Let $\{a_n\}$ be a sequence of positive operators in $B(H)$. What about the following implication, True or false?

$$||a_n-a||\to 0\Longrightarrow ||a_n^{\frac{1}{2}}-a^{\frac{1}{2}}||\to0$$

Answer 1

Yes. This is true for any continuous function, not just for the square root.

Your assumption implies in particular that the spectrum of $a$ and all $a_n$ is contained in $I:=[0,R]$ for some $R>0$. On this set, the scalar square root is continuous, so that there is a sequence of polynomials $p_n$ which converge uniformly on $I$ to the square root function.

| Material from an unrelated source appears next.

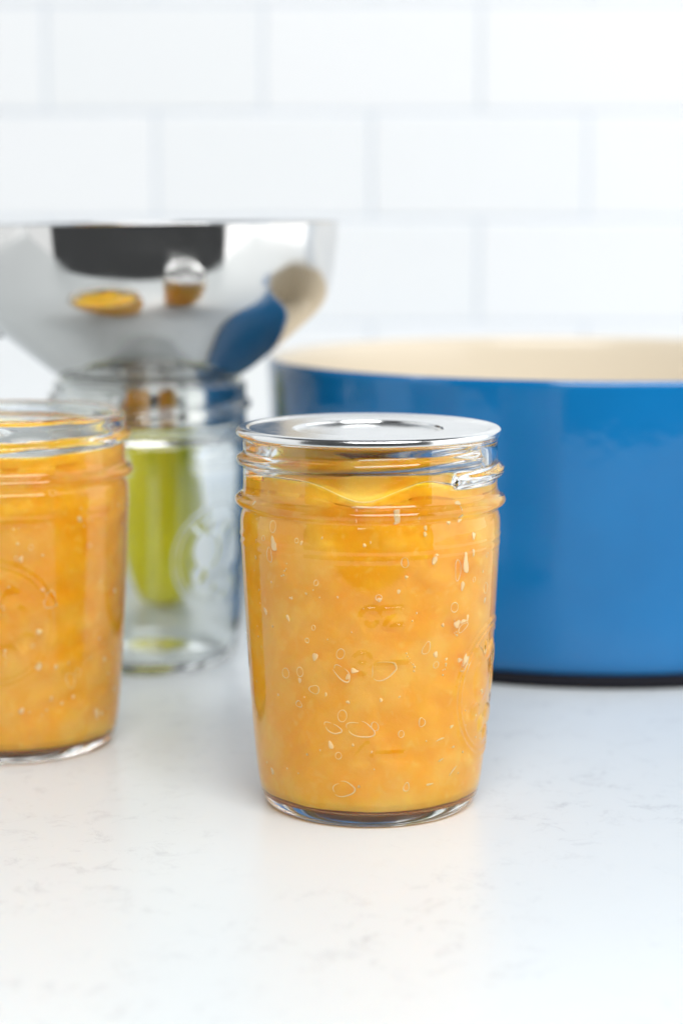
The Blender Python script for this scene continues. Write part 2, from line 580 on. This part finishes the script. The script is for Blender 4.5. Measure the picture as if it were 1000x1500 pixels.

Now, by elementary properties of the spectral calculus, we have $$ \| \sqrt(b) - p_n (b)\|\leq \|\sqrt{\cdot} - p_n\|_{\sup,I} $$ for every $b \in B(H)$ with spectrum in $I$. Here, $\|f\|_{\sup,I}=\sup_{x\in I}|f(x)|$.

Thus, we see $p_n (b) \to \sqrt{b}$ uniformly with respect to $b$. But since $b \mapsto p_n (b)$ is continuous, so is $b \mapsto\sqrt{b}$ on the set of all operators with spectrum in $I$.